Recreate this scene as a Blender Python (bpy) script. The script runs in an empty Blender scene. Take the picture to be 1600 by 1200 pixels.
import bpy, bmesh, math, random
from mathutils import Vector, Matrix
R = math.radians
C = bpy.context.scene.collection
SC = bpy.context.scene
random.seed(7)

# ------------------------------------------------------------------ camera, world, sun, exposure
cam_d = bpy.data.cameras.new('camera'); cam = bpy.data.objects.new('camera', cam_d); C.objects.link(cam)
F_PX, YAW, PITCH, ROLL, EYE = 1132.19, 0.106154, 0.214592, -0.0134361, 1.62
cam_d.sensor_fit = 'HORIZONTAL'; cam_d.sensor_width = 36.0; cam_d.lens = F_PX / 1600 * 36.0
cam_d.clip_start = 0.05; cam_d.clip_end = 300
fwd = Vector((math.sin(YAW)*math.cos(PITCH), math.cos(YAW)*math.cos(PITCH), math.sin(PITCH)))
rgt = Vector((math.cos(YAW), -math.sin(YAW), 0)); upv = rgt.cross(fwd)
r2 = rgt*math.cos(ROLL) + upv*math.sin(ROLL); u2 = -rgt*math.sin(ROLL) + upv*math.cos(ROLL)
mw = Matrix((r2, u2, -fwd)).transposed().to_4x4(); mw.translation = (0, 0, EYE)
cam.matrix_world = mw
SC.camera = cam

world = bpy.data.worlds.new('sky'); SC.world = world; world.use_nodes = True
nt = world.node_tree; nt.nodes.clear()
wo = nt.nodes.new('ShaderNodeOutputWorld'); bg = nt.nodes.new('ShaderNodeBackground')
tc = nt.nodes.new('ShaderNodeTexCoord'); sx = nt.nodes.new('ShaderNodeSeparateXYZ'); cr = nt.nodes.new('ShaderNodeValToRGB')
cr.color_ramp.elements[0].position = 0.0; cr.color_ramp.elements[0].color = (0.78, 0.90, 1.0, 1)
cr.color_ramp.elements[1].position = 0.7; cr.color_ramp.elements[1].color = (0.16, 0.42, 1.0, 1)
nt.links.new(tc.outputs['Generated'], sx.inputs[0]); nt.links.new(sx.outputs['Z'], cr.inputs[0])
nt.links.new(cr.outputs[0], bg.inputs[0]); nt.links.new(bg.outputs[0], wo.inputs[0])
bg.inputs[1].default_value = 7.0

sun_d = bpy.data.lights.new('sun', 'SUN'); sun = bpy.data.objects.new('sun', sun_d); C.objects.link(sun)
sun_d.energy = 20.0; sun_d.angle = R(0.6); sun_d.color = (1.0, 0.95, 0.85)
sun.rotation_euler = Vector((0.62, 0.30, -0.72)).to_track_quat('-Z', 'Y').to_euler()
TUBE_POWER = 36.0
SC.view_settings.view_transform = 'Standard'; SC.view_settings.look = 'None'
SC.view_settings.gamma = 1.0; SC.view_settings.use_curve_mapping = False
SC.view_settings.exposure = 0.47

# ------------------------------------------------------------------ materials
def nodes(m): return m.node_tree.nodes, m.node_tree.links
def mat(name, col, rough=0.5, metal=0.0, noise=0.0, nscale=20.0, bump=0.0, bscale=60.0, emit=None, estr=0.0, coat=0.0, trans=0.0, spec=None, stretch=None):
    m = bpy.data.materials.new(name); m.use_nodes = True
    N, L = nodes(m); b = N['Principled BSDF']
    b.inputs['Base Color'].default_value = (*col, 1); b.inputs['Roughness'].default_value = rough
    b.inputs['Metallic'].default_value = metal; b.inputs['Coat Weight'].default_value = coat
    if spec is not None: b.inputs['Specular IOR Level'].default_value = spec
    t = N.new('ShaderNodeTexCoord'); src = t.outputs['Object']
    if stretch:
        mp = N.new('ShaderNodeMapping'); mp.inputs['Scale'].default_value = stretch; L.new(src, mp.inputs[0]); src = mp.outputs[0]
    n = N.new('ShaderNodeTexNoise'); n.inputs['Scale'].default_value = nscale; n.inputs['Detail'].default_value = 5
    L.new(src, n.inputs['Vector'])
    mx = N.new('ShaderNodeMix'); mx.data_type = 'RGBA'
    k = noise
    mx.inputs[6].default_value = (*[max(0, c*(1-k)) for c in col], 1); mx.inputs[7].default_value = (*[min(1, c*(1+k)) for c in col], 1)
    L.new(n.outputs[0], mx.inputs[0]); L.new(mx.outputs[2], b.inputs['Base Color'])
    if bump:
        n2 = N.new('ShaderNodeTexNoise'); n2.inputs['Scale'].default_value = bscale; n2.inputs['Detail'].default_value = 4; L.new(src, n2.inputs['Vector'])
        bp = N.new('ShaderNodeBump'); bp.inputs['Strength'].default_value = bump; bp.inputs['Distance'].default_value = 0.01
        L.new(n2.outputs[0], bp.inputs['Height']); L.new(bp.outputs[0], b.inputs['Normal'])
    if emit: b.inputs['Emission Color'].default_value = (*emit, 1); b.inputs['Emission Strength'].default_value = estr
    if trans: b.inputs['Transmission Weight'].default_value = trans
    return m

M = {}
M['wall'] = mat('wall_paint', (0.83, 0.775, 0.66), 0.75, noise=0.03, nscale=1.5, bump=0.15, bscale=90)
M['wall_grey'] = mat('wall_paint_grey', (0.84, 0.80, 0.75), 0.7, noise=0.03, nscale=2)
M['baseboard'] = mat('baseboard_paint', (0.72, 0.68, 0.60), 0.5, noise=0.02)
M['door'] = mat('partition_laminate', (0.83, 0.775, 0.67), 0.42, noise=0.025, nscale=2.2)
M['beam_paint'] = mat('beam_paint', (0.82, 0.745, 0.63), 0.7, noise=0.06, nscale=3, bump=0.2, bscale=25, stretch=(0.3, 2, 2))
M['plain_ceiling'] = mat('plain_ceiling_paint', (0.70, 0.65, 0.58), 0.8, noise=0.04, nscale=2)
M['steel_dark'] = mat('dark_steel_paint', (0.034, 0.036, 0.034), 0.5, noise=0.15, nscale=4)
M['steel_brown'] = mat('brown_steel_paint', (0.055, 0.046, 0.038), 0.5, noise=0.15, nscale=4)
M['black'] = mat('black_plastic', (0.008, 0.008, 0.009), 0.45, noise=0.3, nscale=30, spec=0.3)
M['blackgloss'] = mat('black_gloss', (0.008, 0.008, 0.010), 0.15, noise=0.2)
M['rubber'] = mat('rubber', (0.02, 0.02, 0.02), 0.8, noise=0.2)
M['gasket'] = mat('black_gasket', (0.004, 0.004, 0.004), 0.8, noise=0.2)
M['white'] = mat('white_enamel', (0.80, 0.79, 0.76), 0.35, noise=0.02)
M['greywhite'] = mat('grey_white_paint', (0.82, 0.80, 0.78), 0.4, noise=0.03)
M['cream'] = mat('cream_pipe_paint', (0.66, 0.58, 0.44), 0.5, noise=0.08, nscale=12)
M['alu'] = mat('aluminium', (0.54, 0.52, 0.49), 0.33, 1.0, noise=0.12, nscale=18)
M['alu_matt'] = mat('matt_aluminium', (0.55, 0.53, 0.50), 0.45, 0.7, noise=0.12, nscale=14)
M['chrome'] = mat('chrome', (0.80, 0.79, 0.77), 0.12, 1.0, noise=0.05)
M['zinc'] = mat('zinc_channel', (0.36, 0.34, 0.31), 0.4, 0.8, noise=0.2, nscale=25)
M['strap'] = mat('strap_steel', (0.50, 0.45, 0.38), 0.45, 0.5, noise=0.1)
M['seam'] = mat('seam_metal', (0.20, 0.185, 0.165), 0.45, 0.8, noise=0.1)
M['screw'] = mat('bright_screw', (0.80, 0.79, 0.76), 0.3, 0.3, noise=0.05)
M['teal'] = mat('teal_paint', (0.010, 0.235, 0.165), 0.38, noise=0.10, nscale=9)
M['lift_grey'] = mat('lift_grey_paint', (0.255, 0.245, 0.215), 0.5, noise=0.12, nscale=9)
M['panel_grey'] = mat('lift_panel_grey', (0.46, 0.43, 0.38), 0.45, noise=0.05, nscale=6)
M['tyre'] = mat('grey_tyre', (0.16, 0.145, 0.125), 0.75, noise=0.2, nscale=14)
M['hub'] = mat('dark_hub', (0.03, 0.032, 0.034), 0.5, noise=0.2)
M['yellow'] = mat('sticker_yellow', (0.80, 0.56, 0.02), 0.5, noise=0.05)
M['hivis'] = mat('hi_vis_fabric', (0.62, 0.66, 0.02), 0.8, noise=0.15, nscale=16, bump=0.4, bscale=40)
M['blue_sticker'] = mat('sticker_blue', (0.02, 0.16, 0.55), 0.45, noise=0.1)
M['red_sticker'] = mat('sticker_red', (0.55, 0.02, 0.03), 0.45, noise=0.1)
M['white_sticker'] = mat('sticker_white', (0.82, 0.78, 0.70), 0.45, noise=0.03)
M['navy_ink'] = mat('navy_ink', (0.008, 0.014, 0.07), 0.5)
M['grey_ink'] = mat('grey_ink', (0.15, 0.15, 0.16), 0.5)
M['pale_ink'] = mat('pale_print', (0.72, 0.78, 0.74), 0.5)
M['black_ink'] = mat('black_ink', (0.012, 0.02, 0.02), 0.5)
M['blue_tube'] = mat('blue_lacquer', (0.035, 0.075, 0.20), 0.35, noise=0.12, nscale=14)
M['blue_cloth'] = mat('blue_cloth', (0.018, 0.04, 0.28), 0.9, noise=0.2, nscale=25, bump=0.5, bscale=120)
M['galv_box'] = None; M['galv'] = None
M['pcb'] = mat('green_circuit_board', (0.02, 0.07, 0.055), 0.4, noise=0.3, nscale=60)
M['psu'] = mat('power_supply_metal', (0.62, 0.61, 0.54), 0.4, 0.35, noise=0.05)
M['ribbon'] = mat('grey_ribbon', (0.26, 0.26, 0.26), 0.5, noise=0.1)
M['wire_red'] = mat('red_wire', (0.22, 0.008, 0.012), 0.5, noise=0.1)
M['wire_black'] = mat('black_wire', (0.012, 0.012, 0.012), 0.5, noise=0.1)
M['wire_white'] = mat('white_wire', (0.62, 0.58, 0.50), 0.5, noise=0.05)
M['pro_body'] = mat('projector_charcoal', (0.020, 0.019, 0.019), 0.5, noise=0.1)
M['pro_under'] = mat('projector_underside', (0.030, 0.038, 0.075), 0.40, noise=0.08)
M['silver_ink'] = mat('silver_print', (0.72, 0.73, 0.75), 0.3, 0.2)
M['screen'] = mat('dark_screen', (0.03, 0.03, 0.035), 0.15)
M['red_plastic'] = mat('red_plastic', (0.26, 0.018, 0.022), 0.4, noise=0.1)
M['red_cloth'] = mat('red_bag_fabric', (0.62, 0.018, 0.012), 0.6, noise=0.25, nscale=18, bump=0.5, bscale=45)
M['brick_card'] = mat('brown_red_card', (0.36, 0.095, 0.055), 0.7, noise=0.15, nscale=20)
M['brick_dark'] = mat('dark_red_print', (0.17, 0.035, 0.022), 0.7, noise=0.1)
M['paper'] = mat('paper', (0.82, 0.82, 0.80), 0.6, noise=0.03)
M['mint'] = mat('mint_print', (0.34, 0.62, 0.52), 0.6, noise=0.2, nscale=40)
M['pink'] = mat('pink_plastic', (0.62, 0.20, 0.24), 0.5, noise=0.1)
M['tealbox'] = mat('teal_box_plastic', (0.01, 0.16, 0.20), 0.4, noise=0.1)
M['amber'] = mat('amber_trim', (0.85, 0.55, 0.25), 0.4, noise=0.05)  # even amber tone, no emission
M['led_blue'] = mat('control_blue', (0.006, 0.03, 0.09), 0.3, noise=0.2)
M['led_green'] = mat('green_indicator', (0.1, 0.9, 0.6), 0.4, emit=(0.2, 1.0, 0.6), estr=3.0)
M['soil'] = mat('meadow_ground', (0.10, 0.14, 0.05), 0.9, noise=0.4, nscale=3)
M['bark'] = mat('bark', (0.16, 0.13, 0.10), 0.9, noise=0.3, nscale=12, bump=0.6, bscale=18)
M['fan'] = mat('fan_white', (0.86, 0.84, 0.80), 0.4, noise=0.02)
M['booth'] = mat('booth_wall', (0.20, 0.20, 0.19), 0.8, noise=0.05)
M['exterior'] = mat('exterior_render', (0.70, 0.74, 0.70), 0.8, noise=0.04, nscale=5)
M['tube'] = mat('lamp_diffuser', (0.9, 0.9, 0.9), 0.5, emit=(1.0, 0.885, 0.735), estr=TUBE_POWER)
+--
SET PROBLEM: Without changing anything, quote the lines from the top of the data to the line that contains "bg.inputs[1].default_value = 7.0", including that line.

EXERCISE RESULT:
Recreate this scene as a Blender Python (bpy) script. The script runs in an empty Blender scene. Take the picture to be 1600 by 1200 pixels.
import bpy, bmesh, math, random
from mathutils import Vector, Matrix
R = math.radians
C = bpy.context.scene.collection
SC = bpy.context.scene
random.seed(7)

# ------------------------------------------------------------------ camera, world, sun, exposure
cam_d = bpy.data.cameras.new('camera'); cam = bpy.data.objects.new('camera', cam_d); C.objects.link(cam)
F_PX, YAW, PITCH, ROLL, EYE = 1132.19, 0.106154, 0.214592, -0.0134361, 1.62
cam_d.sensor_fit = 'HORIZONTAL'; cam_d.sensor_width = 36.0; cam_d.lens = F_PX / 1600 * 36.0
cam_d.clip_start = 0.05; cam_d.clip_end = 300
fwd = Vector((math.sin(YAW)*math.cos(PITCH), math.cos(YAW)*math.cos(PITCH), math.sin(PITCH)))
rgt = Vector((math.cos(YAW), -math.sin(YAW), 0)); upv = rgt.cross(fwd)
r2 = rgt*math.cos(ROLL) + upv*math.sin(ROLL); u2 = -rgt*math.sin(ROLL) + upv*math.cos(ROLL)
mw = Matrix((r2, u2, -fwd)).transposed().to_4x4(); mw.translation = (0, 0, EYE)
cam.matrix_world = mw
SC.camera = cam

world = bpy.data.worlds.new('sky'); SC.world = world; world.use_nodes = True
nt = world.node_tree; nt.nodes.clear()
wo = nt.nodes.new('ShaderNodeOutputWorld'); bg = nt.nodes.new('ShaderNodeBackground')
tc = nt.nodes.new('ShaderNodeTexCoord'); sx = nt.nodes.new('ShaderNodeSeparateXYZ'); cr = nt.nodes.new('ShaderNodeValToRGB')
cr.color_ramp.elements[0].position = 0.0; cr.color_ramp.elements[0].color = (0.78, 0.90, 1.0, 1)
cr.color_ramp.elements[1].position = 0.7; cr.color_ramp.elements[1].color = (0.16, 0.42, 1.0, 1)
nt.links.new(tc.outputs['Generated'], sx.inputs[0]); nt.links.new(sx.outputs['Z'], cr.inputs[0])
nt.links.new(cr.outputs[0], bg.inputs[0]); nt.links.new(bg.outputs[0], wo.inputs[0])
bg.inputs[1].default_value = 7.0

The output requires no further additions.